The Impacts of Success for All on Reading Achievement
As millions of Californian students enjoy their summer break, an important reality is that in the fall, many students will not return to their previous school with their classmates but instead will attend a brand new one. Such non-promotional student mobility has negative consequences for mobile students themselves, but it also challenges educators, who must meet the learning needs of these students despite instructional discontinuity. These issues are especially acute in the types of schools where student mobility is most prevalent, especially in urban elementary schools serving predominantly poor and minority populations. Unfortunately, there is relatively little rigorous evidence about what school practices work for this important student population.
A new paper published in Educational Evaluation and Policy Analysis by Paul Hanselman and Geoffrey Borman presents new relevant evidence. The authors focus on the Success for All program (SFA), which is a comprehensive school reform model emphasizing early literacy skills for kindergarten through grade 5. The authors exploit a pragmatic feature of the large-scale experimental evaluation of SFA to estimate the true effectiveness of the instructional program in the later elementary grades. Because all schools in the national trial wanted to implement the program, half were randomly assigned to implement SFA instruction in grades K–2 and half to implement in grades 3–5. In previous analyses, the K-2 group has been the focus, with the 3–5 providing the experimental comparison required to demonstrate positive program effects in the early grades. However, in the new paper, the authors flip the comparison, using the K–2 group as an experimental control to estimate the true effect of the program in the later grades.
In short, the authors find no effects-positive or negative-of the SFA instruction in grades 3–5 compared to business as usual in the comparison schools. They also rule out the possibility that the 3–5 instruction was particularly beneficial to either initially high- or low-achieving students and demonstrate that the non-effects in the later grades are significantly lower than the positive effects in the lower grades seen in the exactly same experimental trial. The implication of these results is that even though SFA has demonstrated benefits in the early grades, it is less effective in the later grades, where it may be no better or worse than the likely alternative.
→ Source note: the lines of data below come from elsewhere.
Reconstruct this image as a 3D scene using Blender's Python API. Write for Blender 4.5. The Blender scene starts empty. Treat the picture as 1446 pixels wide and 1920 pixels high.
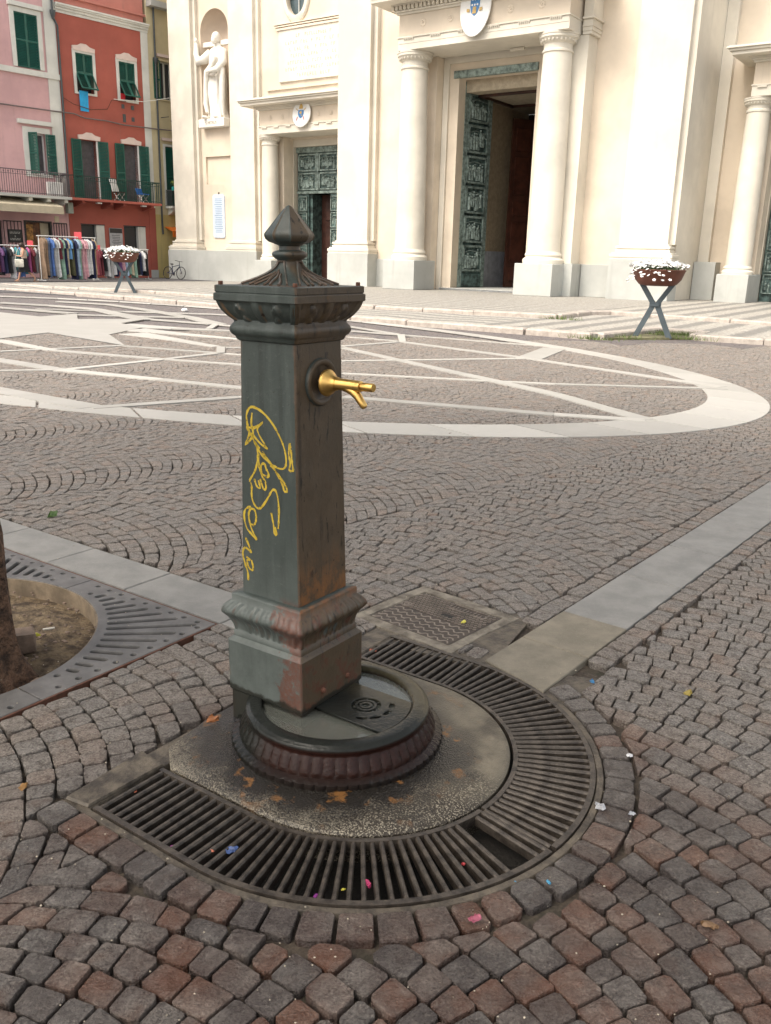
import bpy, bmesh, math, random
import numpy as np
from mathutils import Vector, Matrix
random.seed(7); rng = np.random.default_rng(7)
rad, sin, cos, PI = math.radians, math.sin, math.cos, math.pi
SC = bpy.context.scene
COL = SC.collection

# ---------------------------------------------------------------- camera
CH = 1.45
TILT, ROLL = rad(16.327), rad(-1.5127)
_f = Vector((0, cos(TILT), -sin(TILT))); _r = Vector((1, 0, 0)); _d = _f.cross(_r)
_r2 = cos(ROLL) * _r + sin(ROLL) * _d; _d2 = -sin(ROLL) * _r + cos(ROLL) * _d
cam = bpy.data.cameras.new('camera'); camo = bpy.data.objects.new('camera', cam); COL.objects.link(camo)
cam.sensor_fit = 'VERTICAL'; cam.angle_y = 2 * math.atan(960 / 1621.8)
cam.clip_start = .05; cam.clip_end = 2000
mw = Matrix.Identity(4)
for i, v in enumerate((_r2, -_d2, -_f)):
    for j in range(3): mw[j][i] = v[j]
mw[2][3] = CH
camo.matrix_world = mw
SC.camera = camo

# ---------------------------------------------------------------- sky, sun, exposure
SUN_EL, SUN_AZ = rad(54), math.atan2(-.80, -.60)      # the sun stands behind the camera, to its left
W = bpy.data.worlds.new('World'); SC.world = W; W.use_nodes = True
nt = W.node_tree; sky = nt.nodes.new('ShaderNodeTexSky'); sky.sky_type = 'NISHITA'; sky.sun_disc = False
sky.sun_elevation = SUN_EL; sky.sun_rotation = SUN_AZ; sky.air_density = 1.0; sky.dust_density = 4.0; sky.ozone_density = .6
bg = nt.nodes['Background']; bg.inputs[1].default_value = .15
hs = nt.nodes.new('ShaderNodeHueSaturation'); hs.inputs['Saturation'].default_value = .42      # thin even cloud veils the blue
wt = nt.nodes.new('ShaderNodeMix'); wt.data_type = 'RGBA'; wt.blend_type = 'MULTIPLY'; wt.inputs[0].default_value = 1; wt.inputs[7].default_value = (1.05, 1.0, .925, 1)
nt.links.new(sky.outputs[0], hs.inputs['Color']); nt.links.new(hs.outputs[0], wt.inputs[6]); nt.links.new(wt.outputs[2], bg.inputs[0])
sun = bpy.data.lights.new('sun', 'SUN'); sun.energy = 1.1; sun.angle = rad(28); sun.color = (1, .94, .84)
suno = bpy.data.objects.new('sun', sun); COL.objects.link(suno)
_sd = Vector((sin(SUN_AZ) * cos(SUN_EL), cos(SUN_AZ) * cos(SUN_EL), sin(SUN_EL)))
suno.rotation_euler = _sd.to_track_quat('Z', 'Y').to_euler()
SC.view_settings.view_transform = 'Standard'; SC.view_settings.look = 'None'
SC.view_settings.gamma = 1; SC.view_settings.use_curve_mapping = False
SC.view_settings.exposure = 1.18
SC.cycles.max_bounces = 8; SC.cycles.transparent_max_bounces = 8

# ---------------------------------------------------------------- object helpers
def tag(o, label=None, cat=None, group=None, kind=None):
    if label: o['label'] = label
    if cat: o['category'] = cat
    if group: o['group'] = group
    if kind: o['kind'] = kind
    return o
def empty(name, loc=(0, 0, 0), rz=0, label=None, cat=None, group=None, rot=None):
    o = bpy.data.objects.new(name, None); COL.objects.link(o)
    o.location = loc; o.rotation_euler = rot or (0, 0, rz); o.empty_display_size = .1
    return tag(o, label, cat, group)
def link(name, me, mat=None, parent=None, loc=None, rot=None):
    o = bpy.data.objects.new(name, me); COL.objects.link(o)
    if mat is not None and len(me.materials) == 0:
        me.materials.append(mat)
    if parent is not None: o.parent = parent
    if loc is not None: o.location = loc
    if rot is not None: o.rotation_euler = rot
    return o
def copy_tree(o, parent=None):
    c = o.copy(); COL.objects.link(c); c.parent = parent
    for ch in list(o.children): copy_tree(ch, c)
    return c
class MB:
    """collects shapes, builds one mesh"""
    def __init__(s): s.v = []; s.f = []; s.mi = []; s.cm = 0
    def add(s, vs, fs):
        n = len(s.v); s.v.extend([tuple(p) for p in vs]); s.f.extend([tuple(i + n for i in f) for f in fs]); s.mi.extend([s.cm] * len(fs)); return s
    def box(s, x0, x1, y0, y1, z0, z1, c=0):
        x0, x1 = min(x0, x1), max(x0, x1); y0, y1 = min(y0, y1), max(y0, y1); z0, z1 = min(z0, z1), max(z0, z1)
        if c <= 0:
            return s.add([(x, y, z) for z in (z0, z1) for y in (y0, y1) for x in (x0, x1)],
                  [(0, 2, 3, 1), (4, 5, 7, 6), (0, 1, 5, 4), (2, 6, 7, 3), (0, 4, 6, 2), (1, 3, 7, 5)])
        R = lambda i, z: [(x0 + i, y0 + i, z), (x1 - i, y0 + i, z), (x1 - i, y1 - i, z), (x0 + i, y1 - i, z)]
        return s.stack([R(c, z0), R(0, z0 + c), R(0, z1 - c), R(c, z1)])
    def obox(s, c, ax, ay, hx, hy, z0, z1, ch=0):
        """box turned about z: centre c, unit axes"""
        P = lambda u, v, z: (c[0] + ax[0] * u + ay[0] * v, c[1] + ax[1] * u + ay[1] * v, z)
        R = lambda i, z: [P(-hx + i, -hy + i, z), P(hx - i, -hy + i, z), P(hx - i, hy - i, z), P(-hx + i, hy - i, z)]
        return s.stack([R(0, z0), R(0, z1 - ch), R(ch, z1)] if ch else [R(0, z0), R(0, z1)])
    def stack(s, rings, cap0=True, cap1=True, closed=True):
        n = len(rings[0]); vs = [p for r in rings for p in r]; fs = []
        for k in range(len(rings) - 1):
            for i in range(n if closed else n - 1):
                j = (i + 1) % n; fs.append((k * n + i, k * n + j, (k + 1) * n + j, (k + 1) * n + i))
        if cap0: fs.append(tuple(range(n - 1, -1, -1)))
        if cap1: fs.append(tuple(range((len(rings) - 1) * n, len(rings) * n)))
        return s.add(vs, fs)
    def lathe(s, prof, n=24, o=(0, 0, 0), axis='z', a0=0, a1=2 * PI, cap=True, rf=None):
        full = abs(a1 - a0 - 2 * PI) < 1e-6; rings = []
        for r, z in prof:
            ring = []
            for i in range(n if full else n + 1):
                a = a0 + (a1 - a0) * i / n; rr = r if rf is None else rf(r, z, a)
                q = (rr * cos(a), rr * sin(a), z)
                if axis == 'x': q = (z, rr * cos(a), rr * sin(a))
                if axis == 'y': q = (rr * sin(a), z, rr * cos(a))
                ring.append((o[0] + q[0], o[1] + q[1], o[2] + q[2]))
            rings.append(ring)
        return s.stack(rings, cap, cap, full)
    def prism(s, poly, z0, z1, c=0, ax='z', o=(0, 0, 0)):
        """extrude a 2D polygon (counter-clockwise); ax = extrusion axis"""
        def P(p, h):
            q = {'z': (p[0], p[1], h), 'y': (p[0], h, p[1]), 'x': (h, p[0], p[1])}[ax]
            return (q[0] + o[0], q[1] + o[1], q[2] + o[2])
        if c:
            cx = sum(p[0] for p in poly) / len(poly); cy = sum(p[1] for p in poly) / len(poly)
            ins = []
            for p in poly:
                d = math.hypot(p[0] - cx, p[1] - cy) or 1
                ins.append((p[0] + (cx - p[0]) * c / d, p[1] + (cy - p[1]) * c / d))
            return s.stack([[P(p, z0) for p in poly], [P(p, z1 - c) for p in poly], [P(p, z1) for p in ins]])
        return s.stack([[P(p, z0) for p in poly], [P(p, z1) for p in poly]])
    def tube(s, path, r, n=8, cap=True):
        path = [Vector(p) for p in path]; rings = []; up = None
        for i, p in enumerate(path):
            t = (path[min(i + 1, len(path) - 1)] - path[max(i - 1, 0)]).normalized()
            if up is None: up = Vector((0, 0, 1)) if abs(t.z) < .9 else Vector((1, 0, 0))
            a = t.cross(up)
            if a.length < 1e-5: a = t.orthogonal()
            a.normalize(); b = a.cross(t); up = b
            rr = r[i] if isinstance(r, (list, tuple)) else r
            rings.append([tuple(p + (a * cos(2 * PI * k / n) + b * sin(2 * PI * k / n)) * rr) for k in range(n)])
        return s.stack(rings, cap, cap)
    def ball(s, c, r, n=10, m=6, sx=1, sy=1, sz=1):
        prof = [(max(r * sin(PI * k / m), 1e-4), -r * cos(PI * k / m)) for k in range(m + 1)]
        rings = [[(c[0] + rr * cos(2 * PI * i / n) * sx, c[1] + rr * sin(2 * PI * i / n) * sy, c[2] + z * sz) for i in range(n)] for rr, z in prof]
        return s.stack(rings)
    def xf(s, M, start=0):
        for i in range(start, len(s.v)): s.v[i] = tuple(M @ Vector(s.v[i]))
        return s
    def mesh(s, name='m', smooth=None):
        me = bpy.data.meshes.new(name); me.from_pydata(s.v, [], s.f); me.update()
        bm = bmesh.new(); bm.from_mesh(me); bmesh.ops.recalc_face_normals(bm, faces=bm.faces); bm.to_mesh(me); bm.free()
        if any(s.mi): me.polygons.foreach_set('material_index', s.mi)
        if smooth is not None:
            me.polygons.foreach_set('use_smooth', [True] * len(me.polygons)); me.set_sharp_from_angle(angle=rad(smooth))
        return me
    def build(s, name, mat=None, parent=None, smooth=None, loc=None, rot=None):
        return link(name, s.mesh(name, smooth), mat, parent, loc, rot)
_tmpc = 0
def flat2d(loops, z0, z1, bevel=0):
    """filled 2D outline with holes, extruded from z0 to z1 -> mesh"""
    cu = bpy.data.curves.new('c2', 'CURVE'); cu.dimensions = '2D'; cu.fill_mode = 'BOTH'
    b = min(bevel, (z1 - z0) / 2 * .98); cu.extrude = (z1 - z0) / 2 - b; cu.bevel_depth = b; cu.bevel_resolution = 0; cu.offset = -b
    for L in loops:
        sp = cu.splines.new('POLY'); sp.points.add(len(L) - 1)
        for i, p in enumerate(L): sp.points[i].co = (p[0], p[1], 0, 1)
        sp.use_cyclic_u = True
    o = bpy.data.objects.new('c2', cu); COL.objects.link(o)
    dg = bpy.context.evaluated_depsgraph_get(); dg.update()
    me = bpy.data.meshes.new_from_object(o.evaluated_get(dg))
    me.transform(Matrix.Translation((0, 0, (z0 + z1) / 2)))
    bpy.data.objects.remove(o); bpy.data.curves.remove(cu)
    me.materials.clear()
    return me
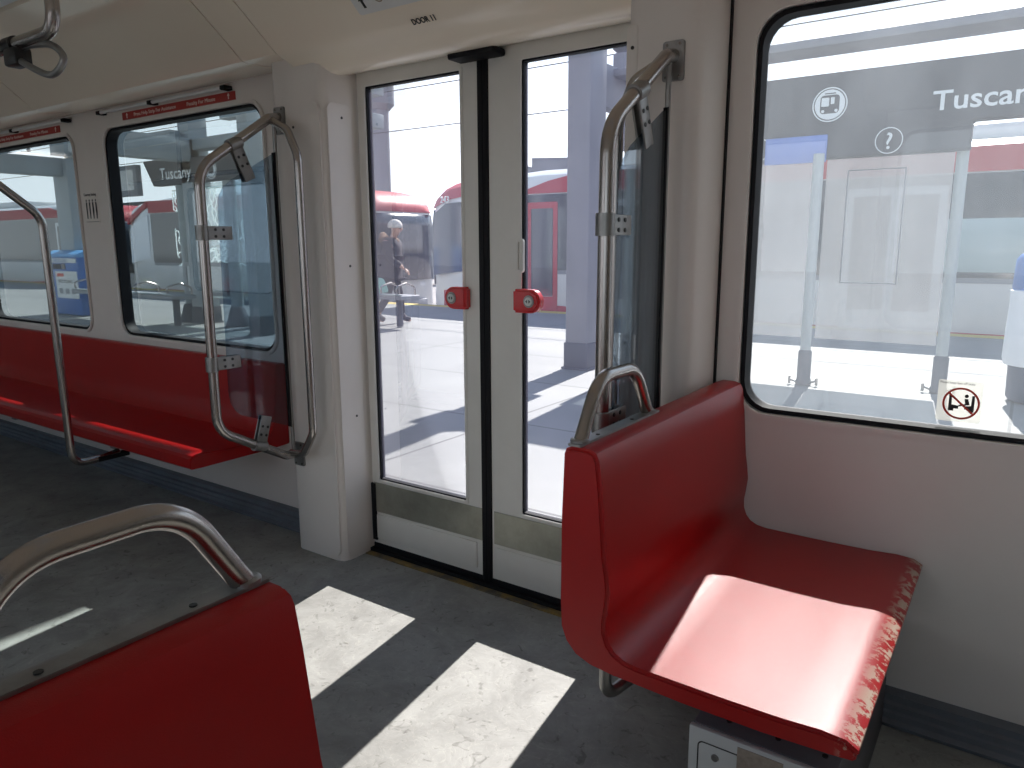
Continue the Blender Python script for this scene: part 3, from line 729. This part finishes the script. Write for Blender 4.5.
    if length > 12: P(box('roof_unit', (min(X(7), X(12)), YC - .8, 2.74), (max(X(7), X(12)), YC + .8, 3.0), M['tw'], r, bevel=.08))
    return r, P, X
t1, P1, X_1 = lrt('light_rail_train', -11.1, 1, 25.5, 'red and white light rail train standing behind the right door leaf, nose to the left')
for xa_ in (-2.1, .35, 2.8): P1(box('painted_lit_window', (xa_, TY0 - .014, .86), (xa_ + 2.3, TY0 + .01, 1.62), mat('through_light_green', (.34, .42, .42), .15), t1, bevel=.004))  # pale plates painting the skylight seen through the lower windows
nb = P1(text('fleet_number', '243', .20, M['white'], t1, Matrix.Translation((-10.66, TY0 - .005, 2.17)) @ Matrix.Rotation(math.radians(-8), 4, 'Z') @ Matrix.Rotation(PI / 2, 4, 'X'), depth=.01))
t2, P2, X_2 = lrt('light_rail_train', -12.95, -1, 10.95, 'red and white light rail train seen past the left door leaf, windscreen to the right', (), True)
t3, P3, X_3 = lrt('light_rail_train', -24.9, -1, 25.5, 'red and white light rail train farthest left, behind the blue recycling box', (1,))

# ---- canopy portal frames
def frame(x, y, w, d, beams, label, zt=4.3, hang=None):
    bmt = M['beam'] if x > -5 else M['beamp']
    r = empty('canopy_column', (x, y, 0), label, 'column', 'grey steel canopy columns')
    o = box('shaft', (-w / 2, -d / 2, 0), (w / 2, d / 2, zt), bmt, r, bevel=.015)
    box('base_sleeve', (-w / 2 - .012, -d / 2 - .012, 0), (w / 2 + .012, d / 2 + .012, .27), M['base'], r, bevel=.01)
    box('foot_plate', (-w / 2 - .03, -d / 2 - .03, -.01), (w / 2 + .03, d / 2 + .03, .012), M['base'], r, bevel=.004)
    for (a, b) in beams:
        bm = bmesh.new(); bmbox(bm, a, b, .01)
        bake(bm, 'beam', bmt, r)
    if hang:
        a, b = hang
        box('hanger', a, b, M['beam'], r, bevel=.03)
        lathe('hanger_cap', [(.10, 0), (.16, .05), (.16, .12), (.08, .2)], M['beam'], r, ((a[0] + b[0]) / 2, (a[1] + b[1]) / 2, b[2]), n=14)
    return r
frame(-3.80, 6.80, .26, .34, [((-.08, .20, 2.66), (.08, 1.0, 3.08))], 'broad grey canopy column seen through the right door leaf', hang=((-.12, .75, 2.3), (.12, 1.0, 3.3)))
cm = empty('catenary_mast', (-16.1, 16.4, -1.0), 'grey mast with a drum on top, rising beyond the left train', 'mast')
tube('shaft', [(0, 0, 0), (0, 0, 7.2)], .27, M['beam'], cm, n=20)
lathe('drum', [(.30, 6.15), (.44, 6.3), (.44, 7.0), (.30, 7.15)], M['beam'], cm, n=24)
frame(-15.05, 7.05, .55, .36, [((-.15, -2.6, 2.56), (.15, 0, 2.92)), ((.2, -.1, 2.95), (3.6, .1, 3.10))], 'grey canopy column with a side beam seen through the leftmost window', zt=4.0)
frame(-11.45, 7.35, .30, .34, [((-.15, -1.9, 2.62), (.15, 0, 2.98)), ((-1.5, -.12, 2.80), (4.2, .12, 2.98))], 'grey canopy column with crossing beams above the charcoal fascia', zt=4.0)
o = frame(-9.15, 6.75, .24, .24, [], 'slim grey canopy column seen through the left glass screen', zt=4.0)
frame(-10.15, 7.9, .24, .24, [((-1.2, -.1, 3.35), (2.4, .1, 3.5))], 'reddish brown canopy column standing behind the charcoal fascia', zt=4.2)
M['rust'] = mat('column_reddish', (.34, .16, .12), .6)
for fx in (-14.6, -11.9):
    q = empty('platform_camera', (fx, 6.2, 2.93), 'pale %s on a bracket above the %s beam' % ('floodlight', 'leftmost' if fx < -13 else 'second'), 'floodlight', 'floodlights on the canopy beams')
    box('lamp_body', (-.22, -.14, .10), (.22, .14, .34), M['tgrey'], q, bevel=.06)
    box('lamp_hood', (-.30, -.10, .26), (.14, .10, .38), M['tgrey'], q, bevel=.04)
    tube('bracket', [(0, 0, -.02), (0, 0, .14)], .03, M['tgrey'], q, n=10)
    q.name = 'floodlight'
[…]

These results imply that greater attention should be given to instructional design in later elementary grades, since successful approaches in the early grades may not translate directly to other contexts. However, it is important to remember that these results do not reflect the intended Success for All implementation. Neither schools nor the designers would choose to start students’ exposure to the K–5 instructional sequence in third grade, as the experimental trial mandated. But as Hanselman and Borman point out, this scenario approximates the experiences of the many mobile students who will start next year in the later elementary grades at a brand new school. Ultimately, their paper concludes that we still need to know much more about what schools can do to meet the needs of the important mobile student population.
The full study can be found in Paul Hanselman and Geoffrey D. Borman, The Impacts of Success for All on Reading Achievement in Grades 3–5, Does Intervening During the Later Elementary Grades Produce the Same Benefits as Intervening Early? Educational Evaluation and Policy Analysis, June 2013, vol. 35 no. 2, 237–251.